> Short exercise
Without the pictures, retype exactly the lines from the top of the entries below through the line that contains "from mathutils import Vector, Matrix".

[Rows from a 3D scene dataset]
══════
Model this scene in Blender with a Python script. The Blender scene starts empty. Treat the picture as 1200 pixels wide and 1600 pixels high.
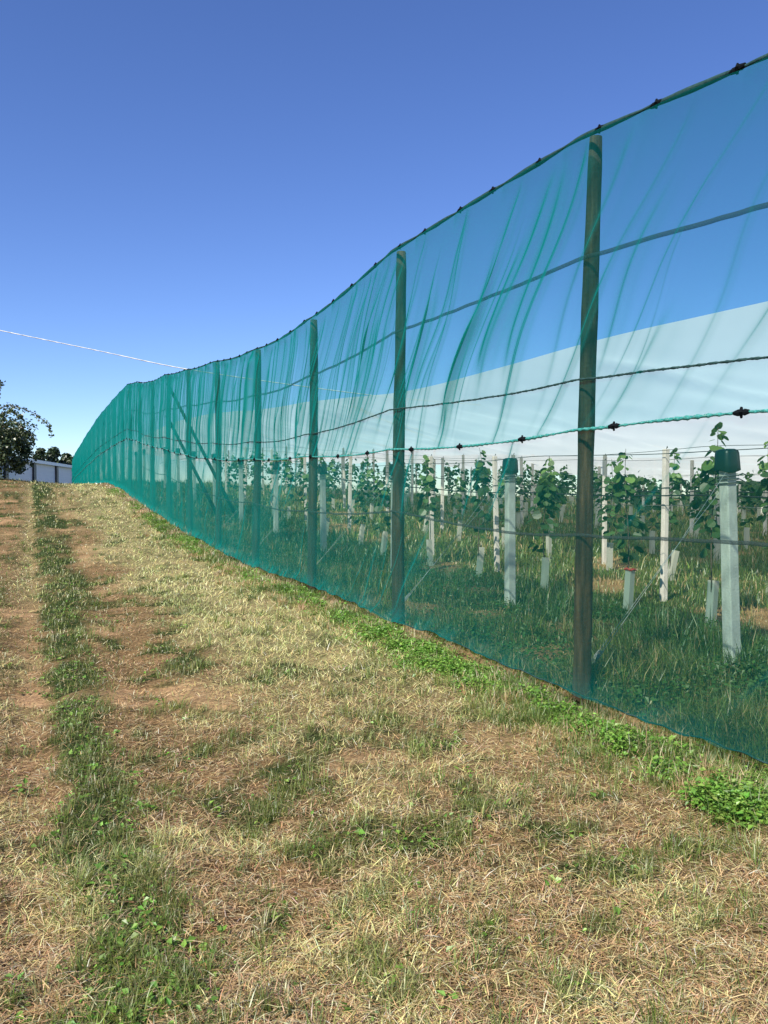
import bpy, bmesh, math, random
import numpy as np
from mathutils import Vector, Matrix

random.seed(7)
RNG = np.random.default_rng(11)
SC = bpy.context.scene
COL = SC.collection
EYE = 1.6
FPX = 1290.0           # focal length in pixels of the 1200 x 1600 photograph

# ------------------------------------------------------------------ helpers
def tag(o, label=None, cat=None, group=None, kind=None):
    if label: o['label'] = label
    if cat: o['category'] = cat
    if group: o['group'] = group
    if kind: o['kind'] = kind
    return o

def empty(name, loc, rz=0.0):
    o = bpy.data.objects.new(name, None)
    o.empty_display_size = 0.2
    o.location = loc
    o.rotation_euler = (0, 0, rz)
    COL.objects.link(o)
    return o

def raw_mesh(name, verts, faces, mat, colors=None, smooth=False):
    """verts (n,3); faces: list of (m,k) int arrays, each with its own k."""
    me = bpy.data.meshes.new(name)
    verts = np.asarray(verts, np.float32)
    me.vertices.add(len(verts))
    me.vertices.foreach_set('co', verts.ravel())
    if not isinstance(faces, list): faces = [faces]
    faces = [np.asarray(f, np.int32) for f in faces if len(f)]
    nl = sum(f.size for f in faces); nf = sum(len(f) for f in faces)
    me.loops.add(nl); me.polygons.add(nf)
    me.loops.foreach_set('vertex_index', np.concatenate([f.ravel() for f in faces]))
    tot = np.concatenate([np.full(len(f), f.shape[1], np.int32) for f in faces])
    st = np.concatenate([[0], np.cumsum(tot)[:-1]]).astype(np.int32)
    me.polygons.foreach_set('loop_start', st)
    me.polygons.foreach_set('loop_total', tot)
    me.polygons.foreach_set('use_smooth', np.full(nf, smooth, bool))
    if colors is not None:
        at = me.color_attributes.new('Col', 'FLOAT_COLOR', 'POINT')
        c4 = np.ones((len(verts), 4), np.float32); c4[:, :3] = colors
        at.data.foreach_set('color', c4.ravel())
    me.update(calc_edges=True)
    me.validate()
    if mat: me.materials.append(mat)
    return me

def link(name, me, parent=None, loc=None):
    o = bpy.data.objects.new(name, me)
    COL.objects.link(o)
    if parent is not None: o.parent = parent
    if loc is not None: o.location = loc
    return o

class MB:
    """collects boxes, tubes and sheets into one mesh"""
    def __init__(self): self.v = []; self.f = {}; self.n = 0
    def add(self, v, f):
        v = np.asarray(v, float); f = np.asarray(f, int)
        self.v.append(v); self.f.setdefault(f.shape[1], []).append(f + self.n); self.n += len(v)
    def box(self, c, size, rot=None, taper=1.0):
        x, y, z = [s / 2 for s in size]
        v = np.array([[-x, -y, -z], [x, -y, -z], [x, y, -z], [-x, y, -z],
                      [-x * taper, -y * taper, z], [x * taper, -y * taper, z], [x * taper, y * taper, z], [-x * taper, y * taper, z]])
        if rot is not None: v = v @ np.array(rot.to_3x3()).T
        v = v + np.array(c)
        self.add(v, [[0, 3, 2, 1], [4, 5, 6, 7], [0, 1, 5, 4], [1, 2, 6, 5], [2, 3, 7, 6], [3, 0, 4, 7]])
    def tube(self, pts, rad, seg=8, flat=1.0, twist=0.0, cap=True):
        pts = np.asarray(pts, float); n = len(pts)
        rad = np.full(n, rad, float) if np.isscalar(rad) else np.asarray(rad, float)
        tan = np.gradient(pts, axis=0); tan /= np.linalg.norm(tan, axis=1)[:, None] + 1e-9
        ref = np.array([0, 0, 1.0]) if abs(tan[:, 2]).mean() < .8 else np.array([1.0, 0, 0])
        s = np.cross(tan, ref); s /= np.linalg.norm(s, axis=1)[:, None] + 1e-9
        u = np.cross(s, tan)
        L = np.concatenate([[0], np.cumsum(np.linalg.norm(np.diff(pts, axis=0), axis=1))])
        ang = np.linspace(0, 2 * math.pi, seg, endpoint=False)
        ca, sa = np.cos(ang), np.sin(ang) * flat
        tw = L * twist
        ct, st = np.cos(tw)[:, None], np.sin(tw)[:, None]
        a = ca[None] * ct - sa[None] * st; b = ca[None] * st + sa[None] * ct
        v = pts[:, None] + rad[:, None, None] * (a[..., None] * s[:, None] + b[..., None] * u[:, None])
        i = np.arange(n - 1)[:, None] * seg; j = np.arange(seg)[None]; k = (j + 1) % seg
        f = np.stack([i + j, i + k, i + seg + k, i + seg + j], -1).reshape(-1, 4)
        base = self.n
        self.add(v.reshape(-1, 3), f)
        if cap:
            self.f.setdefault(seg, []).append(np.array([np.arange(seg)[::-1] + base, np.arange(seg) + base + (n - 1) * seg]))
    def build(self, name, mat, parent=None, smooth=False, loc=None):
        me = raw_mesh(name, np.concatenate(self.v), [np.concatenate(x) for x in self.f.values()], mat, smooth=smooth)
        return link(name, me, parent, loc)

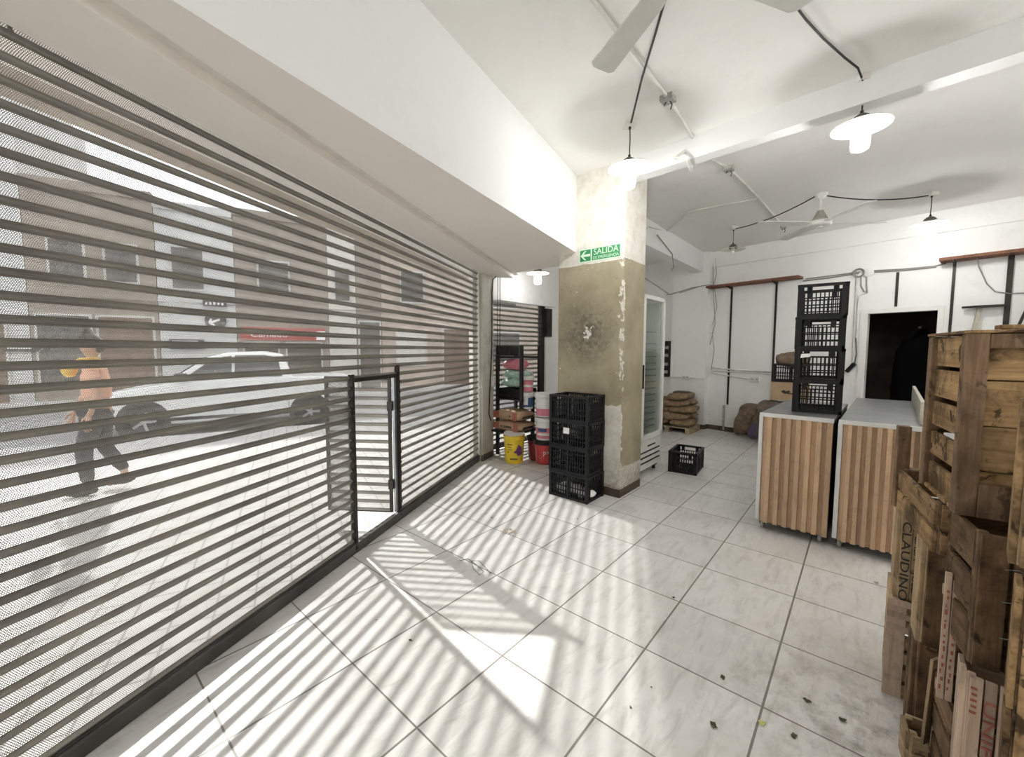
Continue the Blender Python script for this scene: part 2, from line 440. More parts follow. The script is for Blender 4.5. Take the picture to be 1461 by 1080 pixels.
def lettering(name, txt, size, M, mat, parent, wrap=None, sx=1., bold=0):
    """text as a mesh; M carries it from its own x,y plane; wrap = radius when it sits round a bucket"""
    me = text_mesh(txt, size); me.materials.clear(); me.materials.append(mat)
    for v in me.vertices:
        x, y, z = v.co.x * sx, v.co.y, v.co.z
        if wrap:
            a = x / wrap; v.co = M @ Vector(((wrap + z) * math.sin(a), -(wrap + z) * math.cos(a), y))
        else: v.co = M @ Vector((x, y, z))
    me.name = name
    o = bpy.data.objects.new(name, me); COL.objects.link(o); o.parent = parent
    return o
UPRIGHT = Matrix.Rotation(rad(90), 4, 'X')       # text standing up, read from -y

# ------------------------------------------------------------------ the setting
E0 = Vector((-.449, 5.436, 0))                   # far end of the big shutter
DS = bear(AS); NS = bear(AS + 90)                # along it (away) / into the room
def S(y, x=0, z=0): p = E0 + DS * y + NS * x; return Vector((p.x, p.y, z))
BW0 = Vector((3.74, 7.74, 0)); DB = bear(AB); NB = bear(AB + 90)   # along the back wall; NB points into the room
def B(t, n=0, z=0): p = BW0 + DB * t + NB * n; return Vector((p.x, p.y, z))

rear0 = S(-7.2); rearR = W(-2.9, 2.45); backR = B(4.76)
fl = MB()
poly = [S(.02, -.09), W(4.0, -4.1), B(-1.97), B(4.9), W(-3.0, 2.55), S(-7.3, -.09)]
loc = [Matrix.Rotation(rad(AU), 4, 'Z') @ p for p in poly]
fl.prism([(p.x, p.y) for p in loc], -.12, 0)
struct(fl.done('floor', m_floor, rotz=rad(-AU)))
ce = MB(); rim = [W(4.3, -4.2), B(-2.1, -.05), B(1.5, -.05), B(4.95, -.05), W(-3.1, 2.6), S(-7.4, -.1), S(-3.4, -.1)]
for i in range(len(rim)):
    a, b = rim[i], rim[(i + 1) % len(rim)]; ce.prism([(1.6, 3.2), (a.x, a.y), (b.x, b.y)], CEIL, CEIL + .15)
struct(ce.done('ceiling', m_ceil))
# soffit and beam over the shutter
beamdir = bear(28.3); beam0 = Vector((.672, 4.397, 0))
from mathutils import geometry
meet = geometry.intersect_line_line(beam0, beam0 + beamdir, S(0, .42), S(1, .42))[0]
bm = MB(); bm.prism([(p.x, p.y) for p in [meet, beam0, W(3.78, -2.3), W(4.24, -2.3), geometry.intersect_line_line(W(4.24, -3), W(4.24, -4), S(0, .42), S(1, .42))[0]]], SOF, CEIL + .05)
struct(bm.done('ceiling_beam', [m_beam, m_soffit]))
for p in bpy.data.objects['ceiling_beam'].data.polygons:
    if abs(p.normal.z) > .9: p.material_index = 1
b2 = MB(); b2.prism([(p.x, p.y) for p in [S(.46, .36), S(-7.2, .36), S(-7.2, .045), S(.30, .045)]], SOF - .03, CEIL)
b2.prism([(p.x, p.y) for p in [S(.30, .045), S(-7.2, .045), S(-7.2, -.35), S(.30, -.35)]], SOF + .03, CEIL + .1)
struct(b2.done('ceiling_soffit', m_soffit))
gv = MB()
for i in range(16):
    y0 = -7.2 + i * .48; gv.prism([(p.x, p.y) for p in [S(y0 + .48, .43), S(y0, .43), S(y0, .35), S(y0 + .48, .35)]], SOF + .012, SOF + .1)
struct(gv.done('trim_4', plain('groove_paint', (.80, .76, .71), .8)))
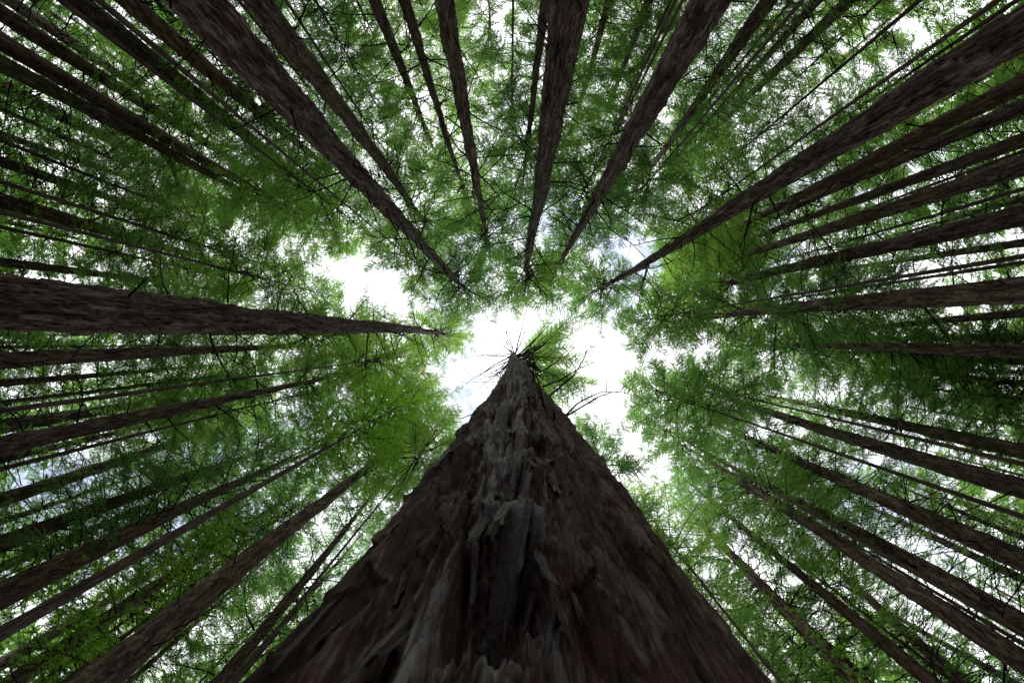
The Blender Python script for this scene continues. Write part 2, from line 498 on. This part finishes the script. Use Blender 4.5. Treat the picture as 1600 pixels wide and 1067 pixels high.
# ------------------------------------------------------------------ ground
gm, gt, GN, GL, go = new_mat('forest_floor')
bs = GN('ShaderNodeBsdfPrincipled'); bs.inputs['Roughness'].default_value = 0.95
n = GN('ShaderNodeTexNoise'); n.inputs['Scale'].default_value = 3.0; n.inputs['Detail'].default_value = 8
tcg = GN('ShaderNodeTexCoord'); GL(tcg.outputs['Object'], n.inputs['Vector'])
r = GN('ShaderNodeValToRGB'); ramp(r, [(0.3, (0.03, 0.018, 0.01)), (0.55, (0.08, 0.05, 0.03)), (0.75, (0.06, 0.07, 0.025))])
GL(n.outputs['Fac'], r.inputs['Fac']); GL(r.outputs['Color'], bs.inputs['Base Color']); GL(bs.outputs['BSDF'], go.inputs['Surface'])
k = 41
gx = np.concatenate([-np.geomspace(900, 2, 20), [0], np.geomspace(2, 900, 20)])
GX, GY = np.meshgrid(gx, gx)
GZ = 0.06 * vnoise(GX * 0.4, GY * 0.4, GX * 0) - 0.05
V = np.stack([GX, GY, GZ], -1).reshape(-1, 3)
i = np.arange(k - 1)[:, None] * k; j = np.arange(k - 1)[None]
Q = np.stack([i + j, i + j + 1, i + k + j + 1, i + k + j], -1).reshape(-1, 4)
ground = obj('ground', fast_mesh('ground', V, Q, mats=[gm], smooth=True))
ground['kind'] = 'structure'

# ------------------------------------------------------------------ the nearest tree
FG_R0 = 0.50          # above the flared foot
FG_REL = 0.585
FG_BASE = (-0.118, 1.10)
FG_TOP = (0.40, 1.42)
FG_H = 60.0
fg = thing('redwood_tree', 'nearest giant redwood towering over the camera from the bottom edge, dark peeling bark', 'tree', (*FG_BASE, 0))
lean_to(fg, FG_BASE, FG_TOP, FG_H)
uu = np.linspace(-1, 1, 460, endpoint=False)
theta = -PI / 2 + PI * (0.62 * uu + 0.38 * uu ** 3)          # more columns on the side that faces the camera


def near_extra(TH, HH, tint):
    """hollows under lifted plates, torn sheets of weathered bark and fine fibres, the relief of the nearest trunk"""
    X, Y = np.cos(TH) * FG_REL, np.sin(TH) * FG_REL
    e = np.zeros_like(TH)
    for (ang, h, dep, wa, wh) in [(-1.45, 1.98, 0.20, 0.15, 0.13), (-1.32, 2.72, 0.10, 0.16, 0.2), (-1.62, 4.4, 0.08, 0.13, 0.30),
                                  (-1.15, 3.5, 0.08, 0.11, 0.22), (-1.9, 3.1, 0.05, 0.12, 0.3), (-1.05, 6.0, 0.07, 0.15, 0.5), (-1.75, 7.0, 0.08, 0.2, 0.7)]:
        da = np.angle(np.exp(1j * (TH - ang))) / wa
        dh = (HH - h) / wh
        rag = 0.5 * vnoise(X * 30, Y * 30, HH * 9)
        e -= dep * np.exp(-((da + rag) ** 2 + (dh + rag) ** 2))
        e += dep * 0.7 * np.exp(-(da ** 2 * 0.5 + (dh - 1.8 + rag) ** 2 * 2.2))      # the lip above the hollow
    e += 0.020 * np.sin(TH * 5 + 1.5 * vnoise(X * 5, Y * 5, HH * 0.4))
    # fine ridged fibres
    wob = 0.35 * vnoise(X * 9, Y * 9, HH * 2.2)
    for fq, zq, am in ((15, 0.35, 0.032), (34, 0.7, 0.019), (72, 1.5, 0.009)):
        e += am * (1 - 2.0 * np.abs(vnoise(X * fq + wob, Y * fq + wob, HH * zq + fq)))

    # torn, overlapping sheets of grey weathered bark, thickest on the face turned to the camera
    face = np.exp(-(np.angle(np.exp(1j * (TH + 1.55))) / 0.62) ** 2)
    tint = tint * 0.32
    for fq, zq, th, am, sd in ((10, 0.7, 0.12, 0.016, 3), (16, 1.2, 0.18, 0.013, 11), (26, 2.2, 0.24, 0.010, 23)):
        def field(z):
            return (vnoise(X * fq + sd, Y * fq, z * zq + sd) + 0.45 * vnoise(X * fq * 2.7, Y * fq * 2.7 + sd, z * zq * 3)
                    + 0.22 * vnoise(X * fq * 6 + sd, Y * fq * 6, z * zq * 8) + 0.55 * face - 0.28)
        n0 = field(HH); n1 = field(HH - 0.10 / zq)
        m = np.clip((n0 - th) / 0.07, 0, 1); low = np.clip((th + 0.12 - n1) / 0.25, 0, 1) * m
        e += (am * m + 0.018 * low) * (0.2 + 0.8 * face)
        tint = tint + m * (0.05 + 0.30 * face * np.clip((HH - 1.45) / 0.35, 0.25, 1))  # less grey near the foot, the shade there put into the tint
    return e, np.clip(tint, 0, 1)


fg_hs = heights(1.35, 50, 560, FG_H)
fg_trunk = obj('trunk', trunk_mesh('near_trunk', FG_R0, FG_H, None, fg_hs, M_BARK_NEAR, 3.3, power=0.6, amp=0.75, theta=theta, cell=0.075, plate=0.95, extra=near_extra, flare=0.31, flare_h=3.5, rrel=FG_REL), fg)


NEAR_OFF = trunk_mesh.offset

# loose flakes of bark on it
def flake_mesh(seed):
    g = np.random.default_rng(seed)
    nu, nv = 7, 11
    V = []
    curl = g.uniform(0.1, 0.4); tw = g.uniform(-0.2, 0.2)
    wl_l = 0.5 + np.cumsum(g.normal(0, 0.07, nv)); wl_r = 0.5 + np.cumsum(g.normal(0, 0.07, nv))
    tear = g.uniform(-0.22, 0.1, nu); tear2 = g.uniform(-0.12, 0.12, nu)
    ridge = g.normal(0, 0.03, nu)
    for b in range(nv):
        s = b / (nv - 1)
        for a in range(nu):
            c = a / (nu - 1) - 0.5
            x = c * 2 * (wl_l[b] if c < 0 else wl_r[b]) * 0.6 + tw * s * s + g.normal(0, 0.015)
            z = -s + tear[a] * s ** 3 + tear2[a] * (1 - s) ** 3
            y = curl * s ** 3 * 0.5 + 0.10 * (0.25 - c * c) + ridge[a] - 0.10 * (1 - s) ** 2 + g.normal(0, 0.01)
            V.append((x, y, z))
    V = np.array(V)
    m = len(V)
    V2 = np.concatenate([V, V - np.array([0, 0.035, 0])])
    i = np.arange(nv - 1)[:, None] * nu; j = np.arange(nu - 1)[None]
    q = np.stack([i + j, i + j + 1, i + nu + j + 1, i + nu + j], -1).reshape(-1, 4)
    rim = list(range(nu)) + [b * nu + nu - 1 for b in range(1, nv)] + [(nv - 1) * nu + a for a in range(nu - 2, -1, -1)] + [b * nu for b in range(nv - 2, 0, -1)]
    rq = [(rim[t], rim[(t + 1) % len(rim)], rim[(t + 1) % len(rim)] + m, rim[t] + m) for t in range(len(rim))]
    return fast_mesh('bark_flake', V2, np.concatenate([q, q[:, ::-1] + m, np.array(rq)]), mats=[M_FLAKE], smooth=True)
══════
> Task response
Model this scene in Blender with a Python script. The Blender scene starts empty. Treat the picture as 1200 pixels wide and 1600 pixels high.
import bpy, bmesh, math, random
import numpy as np
from mathutils import Vector, Matrix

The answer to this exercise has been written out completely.